Comedian-turned-clergyman Jean Gilson-Levi had appealed a magistrates’ decision to suspend his licence for twice driving without insurance.
But despite having five months to prepare his “sermon” to a judge and two magistrates..he failed to produce Belgian documents proving he was insured.
So Judge Nigel Van Der Bijl told him his appeal was dismissed – despite his claims to have emailed the documents to Canterbury Crown Court.
Gilson-Levi is a 50 year old Belgian-born missionary and founder of the Restored Covenant Churches of God, a Pentecostal apostolic organisation.
But Channel Magistrates heard how a police officer on patrol at 3.50pm in October 2013 in Shorncliffe Road, Folkestone when they spotted a Jeep Cherokee with the registration number “ACT 238”.
The officer tried to stop the vehicle, driven by Gilson-Levi, of Southernwood Rise, Folkestone, who then drove into Shorncliffe Crescent.
The magistrates were told that the officer then ordered the Jeep to stop and asked why the clergyman had driven away.
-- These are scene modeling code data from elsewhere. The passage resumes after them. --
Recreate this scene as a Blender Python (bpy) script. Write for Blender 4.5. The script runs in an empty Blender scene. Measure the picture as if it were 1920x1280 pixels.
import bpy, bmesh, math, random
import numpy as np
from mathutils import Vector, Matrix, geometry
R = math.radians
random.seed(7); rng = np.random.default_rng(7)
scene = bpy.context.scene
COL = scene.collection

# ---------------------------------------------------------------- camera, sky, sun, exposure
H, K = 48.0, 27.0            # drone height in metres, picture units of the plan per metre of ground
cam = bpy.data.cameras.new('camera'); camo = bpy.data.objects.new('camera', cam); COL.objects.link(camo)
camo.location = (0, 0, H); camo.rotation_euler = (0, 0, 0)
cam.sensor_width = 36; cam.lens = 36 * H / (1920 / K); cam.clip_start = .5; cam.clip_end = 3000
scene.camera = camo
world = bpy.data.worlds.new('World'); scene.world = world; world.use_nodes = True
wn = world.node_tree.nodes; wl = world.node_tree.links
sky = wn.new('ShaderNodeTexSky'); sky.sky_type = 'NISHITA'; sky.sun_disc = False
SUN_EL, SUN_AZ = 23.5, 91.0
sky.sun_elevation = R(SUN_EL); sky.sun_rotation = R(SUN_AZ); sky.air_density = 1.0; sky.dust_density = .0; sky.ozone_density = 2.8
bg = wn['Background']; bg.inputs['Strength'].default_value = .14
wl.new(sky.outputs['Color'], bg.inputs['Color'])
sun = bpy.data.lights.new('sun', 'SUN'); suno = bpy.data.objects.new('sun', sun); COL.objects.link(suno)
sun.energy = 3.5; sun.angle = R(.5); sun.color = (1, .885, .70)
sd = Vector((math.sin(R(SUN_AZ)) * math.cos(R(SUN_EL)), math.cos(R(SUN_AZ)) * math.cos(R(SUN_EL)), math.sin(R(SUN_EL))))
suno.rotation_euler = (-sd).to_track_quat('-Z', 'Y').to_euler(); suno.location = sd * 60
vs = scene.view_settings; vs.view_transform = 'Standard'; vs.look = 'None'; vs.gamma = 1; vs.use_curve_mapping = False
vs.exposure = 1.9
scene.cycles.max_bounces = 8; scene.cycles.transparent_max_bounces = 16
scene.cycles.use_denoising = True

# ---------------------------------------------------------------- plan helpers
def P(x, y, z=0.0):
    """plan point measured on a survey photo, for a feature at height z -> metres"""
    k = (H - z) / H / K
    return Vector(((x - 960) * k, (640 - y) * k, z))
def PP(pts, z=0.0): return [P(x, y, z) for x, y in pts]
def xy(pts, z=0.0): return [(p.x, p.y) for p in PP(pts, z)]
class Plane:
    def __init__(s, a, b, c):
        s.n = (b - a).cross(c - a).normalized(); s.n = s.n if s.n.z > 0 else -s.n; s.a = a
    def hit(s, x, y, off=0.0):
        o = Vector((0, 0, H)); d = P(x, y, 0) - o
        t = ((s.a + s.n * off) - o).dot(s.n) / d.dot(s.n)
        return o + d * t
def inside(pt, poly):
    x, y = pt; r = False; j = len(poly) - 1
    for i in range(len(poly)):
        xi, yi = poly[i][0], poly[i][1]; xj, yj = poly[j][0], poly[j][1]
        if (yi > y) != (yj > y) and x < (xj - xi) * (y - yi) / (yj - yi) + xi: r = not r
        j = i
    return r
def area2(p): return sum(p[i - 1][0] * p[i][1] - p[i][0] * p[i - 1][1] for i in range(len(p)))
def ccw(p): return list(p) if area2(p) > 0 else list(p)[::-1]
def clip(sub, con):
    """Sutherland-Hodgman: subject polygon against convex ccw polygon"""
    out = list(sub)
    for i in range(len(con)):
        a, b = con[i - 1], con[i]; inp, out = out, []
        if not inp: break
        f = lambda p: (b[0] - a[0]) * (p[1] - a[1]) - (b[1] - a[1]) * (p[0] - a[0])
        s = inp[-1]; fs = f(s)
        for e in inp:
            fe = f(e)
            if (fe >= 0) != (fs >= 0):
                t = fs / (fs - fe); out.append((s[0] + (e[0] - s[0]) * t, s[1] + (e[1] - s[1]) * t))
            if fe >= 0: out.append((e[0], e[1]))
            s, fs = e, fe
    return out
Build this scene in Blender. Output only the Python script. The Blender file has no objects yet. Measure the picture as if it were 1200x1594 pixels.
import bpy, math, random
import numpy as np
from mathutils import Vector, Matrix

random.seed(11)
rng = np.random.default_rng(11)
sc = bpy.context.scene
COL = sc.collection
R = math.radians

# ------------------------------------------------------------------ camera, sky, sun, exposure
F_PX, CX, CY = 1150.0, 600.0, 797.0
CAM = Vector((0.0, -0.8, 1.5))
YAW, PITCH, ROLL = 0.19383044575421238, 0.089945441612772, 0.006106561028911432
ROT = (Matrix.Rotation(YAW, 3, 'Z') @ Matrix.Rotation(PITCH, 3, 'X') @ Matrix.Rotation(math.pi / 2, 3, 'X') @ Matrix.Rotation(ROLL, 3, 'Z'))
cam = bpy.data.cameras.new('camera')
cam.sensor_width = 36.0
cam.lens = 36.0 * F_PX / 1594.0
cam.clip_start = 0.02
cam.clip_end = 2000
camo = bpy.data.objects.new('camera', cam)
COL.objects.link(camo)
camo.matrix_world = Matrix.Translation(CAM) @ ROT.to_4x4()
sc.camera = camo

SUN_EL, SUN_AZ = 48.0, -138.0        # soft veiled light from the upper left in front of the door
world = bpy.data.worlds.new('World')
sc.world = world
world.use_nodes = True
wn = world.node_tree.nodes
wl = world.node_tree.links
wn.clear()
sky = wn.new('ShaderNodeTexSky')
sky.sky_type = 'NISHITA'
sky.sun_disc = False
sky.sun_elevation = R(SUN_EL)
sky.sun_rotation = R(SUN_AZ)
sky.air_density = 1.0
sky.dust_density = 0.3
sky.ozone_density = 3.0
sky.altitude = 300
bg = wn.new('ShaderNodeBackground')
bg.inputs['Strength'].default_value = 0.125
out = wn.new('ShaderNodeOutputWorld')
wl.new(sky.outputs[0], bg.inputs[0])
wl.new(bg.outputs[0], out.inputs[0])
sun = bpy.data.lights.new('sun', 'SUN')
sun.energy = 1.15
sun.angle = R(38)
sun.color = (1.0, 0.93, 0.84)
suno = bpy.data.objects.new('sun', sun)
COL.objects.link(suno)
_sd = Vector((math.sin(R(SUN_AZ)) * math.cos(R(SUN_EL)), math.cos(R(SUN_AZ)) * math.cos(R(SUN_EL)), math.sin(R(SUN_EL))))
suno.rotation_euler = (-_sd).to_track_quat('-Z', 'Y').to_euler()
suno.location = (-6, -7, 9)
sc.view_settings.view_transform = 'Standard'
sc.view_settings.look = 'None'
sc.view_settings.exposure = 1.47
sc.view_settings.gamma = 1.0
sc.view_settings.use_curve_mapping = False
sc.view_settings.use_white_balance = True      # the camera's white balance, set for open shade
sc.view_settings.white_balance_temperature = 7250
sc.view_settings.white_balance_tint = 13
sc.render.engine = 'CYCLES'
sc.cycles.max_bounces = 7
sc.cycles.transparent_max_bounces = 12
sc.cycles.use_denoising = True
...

He said Gilson-Levi said he was looking for his daughter who was walking home from school but “couldn’t give the officer a straight answer as to why he had taken that route”, the court heard.
The bishop kept telling the PC he was “ a man of the cloth and a good person” and that the officer would “go to hell”.
But in the boot of the vehicle the officer found another number plate – one which was registered as belonging to the Jeep.
Gilson-Levi was asked for proof he had British insurance documents for the vehicle but claimed he only had a Belgian policy.
The clergyman added that the vehicle had his personal number plate and he was planning to drive it to Belgium where he was going to donate it to the church.
But when the officer told him he didn’t believe the Jeep was insured, Gilson-Levi stood in the middle of the road “stamping his feet like a toddler and shouting how he was a good person”.
At the magistrates' court hearing in August the clergyman claimed he had a copy of the insurance certificate on his phone but it wasn’t capable of being read.
He was banned from driving for six months after being given 14 penalty points for two offences and ordered to pay £475 in fines and costs.
It was then he appealed, promising to produce the Belgian car insurance – but when he failed, the judge, sitting with two magistrates, refused to adjourn the case and dismissed the appeal.
On the Internet Gilson-Levi says he is a bishop “who was in the show business as a comedian for many years before he knew about the gospel.”
It adds: “After his conversion he went to Bible college, then became a missionary for many years. He built churches in France, Belgium, Italy, Congo, Switzerland and England.
“Bishop Gilson is well known for his mass miracles crusade around the world and for his intensive evangelism.”